TASK STATEMENT
Reproduce the full listing that appears beneath this instruction exactly.

DATA SECTION
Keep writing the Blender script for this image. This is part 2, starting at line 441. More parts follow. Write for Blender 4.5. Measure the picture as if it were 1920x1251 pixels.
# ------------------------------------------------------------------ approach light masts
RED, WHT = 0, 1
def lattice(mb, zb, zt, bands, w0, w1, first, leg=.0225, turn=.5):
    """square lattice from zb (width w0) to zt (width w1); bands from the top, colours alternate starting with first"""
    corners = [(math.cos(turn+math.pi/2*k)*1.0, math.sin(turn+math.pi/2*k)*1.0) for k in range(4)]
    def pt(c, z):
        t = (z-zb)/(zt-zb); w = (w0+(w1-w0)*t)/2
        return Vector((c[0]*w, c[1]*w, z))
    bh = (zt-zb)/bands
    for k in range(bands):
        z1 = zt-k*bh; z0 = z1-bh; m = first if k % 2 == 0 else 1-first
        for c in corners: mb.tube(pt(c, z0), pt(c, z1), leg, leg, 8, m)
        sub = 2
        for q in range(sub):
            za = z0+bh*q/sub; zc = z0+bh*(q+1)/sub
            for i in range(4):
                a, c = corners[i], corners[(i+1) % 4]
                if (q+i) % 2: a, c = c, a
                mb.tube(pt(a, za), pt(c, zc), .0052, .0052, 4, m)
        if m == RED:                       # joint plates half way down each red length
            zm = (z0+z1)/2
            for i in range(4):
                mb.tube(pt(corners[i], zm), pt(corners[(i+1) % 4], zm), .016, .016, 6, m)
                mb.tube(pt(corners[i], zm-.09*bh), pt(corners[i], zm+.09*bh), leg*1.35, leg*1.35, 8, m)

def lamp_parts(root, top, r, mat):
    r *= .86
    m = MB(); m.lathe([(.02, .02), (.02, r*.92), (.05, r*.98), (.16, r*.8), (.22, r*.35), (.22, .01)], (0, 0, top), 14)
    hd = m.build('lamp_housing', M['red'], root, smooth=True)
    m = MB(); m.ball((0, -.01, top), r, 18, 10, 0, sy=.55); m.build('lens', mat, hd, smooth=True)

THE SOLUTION
Keep writing the Blender script for this image. This is part 2, starting at line 441. More parts follow. Write for Blender 4.5. Measure the picture as if it were 1920x1251 pixels.
# ------------------------------------------------------------------ approach light masts
RED, WHT = 0, 1
def lattice(mb, zb, zt, bands, w0, w1, first, leg=.0225, turn=.5):
    """square lattice from zb (width w0) to zt (width w1); bands from the top, colours alternate starting with first"""
    corners = [(math.cos(turn+math.pi/2*k)*1.0, math.sin(turn+math.pi/2*k)*1.0) for k in range(4)]
    def pt(c, z):
        t = (z-zb)/(zt-zb); w = (w0+(w1-w0)*t)/2
        return Vector((c[0]*w, c[1]*w, z))
    bh = (zt-zb)/bands
    for k in range(bands):
        z1 = zt-k*bh; z0 = z1-bh; m = first if k % 2 == 0 else 1-first
        for c in corners: mb.tube(pt(c, z0), pt(c, z1), leg, leg, 8, m)
        sub = 2
        for q in range(sub):
            za = z0+bh*q/sub; zc = z0+bh*(q+1)/sub
            for i in range(4):
                a, c = corners[i], corners[(i+1) % 4]
                if (q+i) % 2: a, c = c, a
                mb.tube(pt(a, za), pt(c, zc), .0052, .0052, 4, m)
        if m == RED:                       # joint plates half way down each red length
            zm = (z0+z1)/2
            for i in range(4):
                mb.tube(pt(corners[i], zm), pt(corners[(i+1) % 4], zm), .016, .016, 6, m)
                mb.tube(pt(corners[i], zm-.09*bh), pt(corners[i], zm+.09*bh), leg*1.35, leg*1.35, 8, m)

def lamp_parts(root, top, r, mat):
    r *= .86
    m = MB(); m.lathe([(.02, .02), (.02, r*.92), (.05, r*.98), (.16, r*.8), (.22, r*.35), (.22, .01)], (0, 0, top), 14)
    hd = m.build('lamp_housing', M['red'], root, smooth=True)
    m = MB(); m.ball((0, -.01, top), r, 18, 10, 0, sy=.55); m.build('lens', mat, hd, smooth=True)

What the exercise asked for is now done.